“Il dolore ha molti modi di esistere, molti modi diversi, ma non è un fatto, non è incontrovertibile: ciò che fa male a me non fa male a te, ciò che fa male a te potrebbe procurare piacere a me”.
Andrea Tarabbia torna con un libro attuale, “Il continente bianco”, edito da Bollati Borighieri, che ti lascia incollato alle pagine, è una sorta di continuo del libro di Parise “L’odore del sangue”, opera lasciata incompiuta, e lo rimodella.
Il protagonista è il male, quello che si prova a fare del male e magari trarne anche piacere, nonostante a parlare sia un gruppo di neo fascisti chiamati appunto “Il continente bianco”.

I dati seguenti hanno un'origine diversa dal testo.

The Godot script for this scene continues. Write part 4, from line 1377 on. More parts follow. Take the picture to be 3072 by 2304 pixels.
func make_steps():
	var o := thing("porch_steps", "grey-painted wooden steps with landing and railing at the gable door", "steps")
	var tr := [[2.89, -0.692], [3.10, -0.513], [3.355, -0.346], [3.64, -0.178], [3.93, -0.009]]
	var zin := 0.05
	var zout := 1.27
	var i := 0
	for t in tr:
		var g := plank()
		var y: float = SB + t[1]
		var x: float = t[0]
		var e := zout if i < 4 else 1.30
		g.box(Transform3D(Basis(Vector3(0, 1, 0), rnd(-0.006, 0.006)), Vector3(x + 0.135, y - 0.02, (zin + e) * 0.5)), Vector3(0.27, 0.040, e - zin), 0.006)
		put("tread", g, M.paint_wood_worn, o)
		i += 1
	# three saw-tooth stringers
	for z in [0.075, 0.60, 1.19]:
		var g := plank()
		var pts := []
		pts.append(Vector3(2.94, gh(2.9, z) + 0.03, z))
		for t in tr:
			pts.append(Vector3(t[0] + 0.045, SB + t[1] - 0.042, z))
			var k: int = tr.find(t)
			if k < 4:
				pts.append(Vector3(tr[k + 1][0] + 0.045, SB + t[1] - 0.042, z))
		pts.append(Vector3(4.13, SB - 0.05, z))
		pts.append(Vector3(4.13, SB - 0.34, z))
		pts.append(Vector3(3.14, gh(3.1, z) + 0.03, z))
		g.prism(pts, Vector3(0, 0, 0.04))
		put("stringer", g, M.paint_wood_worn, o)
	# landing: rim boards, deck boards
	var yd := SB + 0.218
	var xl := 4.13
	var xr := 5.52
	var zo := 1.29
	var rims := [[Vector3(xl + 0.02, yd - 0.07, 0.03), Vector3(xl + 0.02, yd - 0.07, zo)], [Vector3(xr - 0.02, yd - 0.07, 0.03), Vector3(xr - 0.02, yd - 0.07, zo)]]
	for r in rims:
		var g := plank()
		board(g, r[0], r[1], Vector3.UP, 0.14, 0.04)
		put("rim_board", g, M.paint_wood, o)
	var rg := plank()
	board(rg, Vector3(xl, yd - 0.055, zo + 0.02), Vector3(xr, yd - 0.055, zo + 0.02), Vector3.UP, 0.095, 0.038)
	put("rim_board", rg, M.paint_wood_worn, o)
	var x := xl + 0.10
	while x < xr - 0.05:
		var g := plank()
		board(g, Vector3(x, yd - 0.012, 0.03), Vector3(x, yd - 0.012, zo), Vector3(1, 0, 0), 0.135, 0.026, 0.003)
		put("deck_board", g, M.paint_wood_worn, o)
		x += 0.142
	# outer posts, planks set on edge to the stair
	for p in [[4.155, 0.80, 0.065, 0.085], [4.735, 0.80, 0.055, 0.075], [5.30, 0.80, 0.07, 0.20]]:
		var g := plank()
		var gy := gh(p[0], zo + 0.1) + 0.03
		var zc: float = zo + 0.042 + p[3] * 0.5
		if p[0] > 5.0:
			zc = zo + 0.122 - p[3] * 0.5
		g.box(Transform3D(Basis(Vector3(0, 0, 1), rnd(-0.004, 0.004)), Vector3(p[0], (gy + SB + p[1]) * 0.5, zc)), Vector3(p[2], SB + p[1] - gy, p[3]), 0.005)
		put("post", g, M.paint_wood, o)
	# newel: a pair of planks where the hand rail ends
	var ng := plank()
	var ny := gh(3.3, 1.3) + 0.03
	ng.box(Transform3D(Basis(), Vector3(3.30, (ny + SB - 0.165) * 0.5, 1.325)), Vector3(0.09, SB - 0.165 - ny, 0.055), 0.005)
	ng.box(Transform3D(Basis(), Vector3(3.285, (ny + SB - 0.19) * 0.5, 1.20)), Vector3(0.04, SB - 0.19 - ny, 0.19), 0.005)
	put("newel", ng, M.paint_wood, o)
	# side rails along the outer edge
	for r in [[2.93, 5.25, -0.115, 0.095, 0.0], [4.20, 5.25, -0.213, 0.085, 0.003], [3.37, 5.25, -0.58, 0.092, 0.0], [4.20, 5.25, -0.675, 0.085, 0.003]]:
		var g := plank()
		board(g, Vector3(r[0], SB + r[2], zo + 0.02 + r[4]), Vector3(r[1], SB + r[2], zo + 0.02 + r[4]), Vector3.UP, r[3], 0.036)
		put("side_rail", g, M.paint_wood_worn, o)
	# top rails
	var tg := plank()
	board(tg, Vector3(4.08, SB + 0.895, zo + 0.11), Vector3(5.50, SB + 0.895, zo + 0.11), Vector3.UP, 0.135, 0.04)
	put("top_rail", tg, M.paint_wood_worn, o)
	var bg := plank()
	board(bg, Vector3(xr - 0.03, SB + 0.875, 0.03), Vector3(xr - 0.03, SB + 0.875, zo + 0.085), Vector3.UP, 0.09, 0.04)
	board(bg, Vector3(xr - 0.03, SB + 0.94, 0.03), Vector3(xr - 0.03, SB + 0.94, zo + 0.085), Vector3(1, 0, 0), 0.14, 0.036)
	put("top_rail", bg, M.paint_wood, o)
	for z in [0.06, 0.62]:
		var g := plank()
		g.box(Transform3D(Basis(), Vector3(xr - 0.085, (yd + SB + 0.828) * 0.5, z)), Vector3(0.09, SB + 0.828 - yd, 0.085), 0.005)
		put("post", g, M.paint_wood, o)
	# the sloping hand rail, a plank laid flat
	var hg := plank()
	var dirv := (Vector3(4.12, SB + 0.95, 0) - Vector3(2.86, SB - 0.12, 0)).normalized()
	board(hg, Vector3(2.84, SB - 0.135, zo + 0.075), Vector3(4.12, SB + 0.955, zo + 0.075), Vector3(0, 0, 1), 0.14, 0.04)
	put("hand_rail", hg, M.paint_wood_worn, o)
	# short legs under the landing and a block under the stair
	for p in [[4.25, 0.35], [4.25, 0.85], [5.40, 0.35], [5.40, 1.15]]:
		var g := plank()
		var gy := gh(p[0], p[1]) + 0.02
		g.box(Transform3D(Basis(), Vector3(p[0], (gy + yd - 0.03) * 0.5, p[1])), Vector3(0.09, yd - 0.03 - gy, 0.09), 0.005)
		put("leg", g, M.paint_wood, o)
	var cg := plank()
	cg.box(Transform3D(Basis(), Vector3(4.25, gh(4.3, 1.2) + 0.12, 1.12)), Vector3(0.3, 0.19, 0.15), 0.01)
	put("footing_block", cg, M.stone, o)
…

Tarabbia scopre di questo movimento durante una seduta dal dottor P. suo psicanalista, mentre cerca di indagare i suoi moti interiori e un legame stretto con la figura di un serpente(simbolo di cambiamento ma anche di efferatezza), scopre che la moglie del dottor P, Silvia, ha un amante, un giovane ventenne bellissimo.
Incuriosito da questo ragazzo, ne parla con Dottor P, il quale gli rivela, andando contro il codice deontologico, che lui e sua moglie vivono un matrimonio libero, e che questo Marcello è una persona da cui stare alla larga.
Iniziano così le indagini, la scoperta, la presa di coscienza e conoscenza di un sentimento tanto brutale, tanto potente e tanto mistificatore come il male.
Il continente bianco picchia, brucia cose e persone, violenta, costringe, è brutale, spietato, arrabbiato. Un moto comune, doloroso e alienante, la rabbia, che ti permette di essere altro e ti fa vedere il mondo secondo schemi ribaltati, tanto da trovare piacevole bellezza nell’ ammazzare di botte qualcuno.
Il coraggio di Trebbia sta nell’aver raccontato qualcosa di molto moderno, senza trarne conclusioni, giudizi, lasciandosi scrivere, lasciando al lettore l’opportunità di critica e di sentimenti nuovi.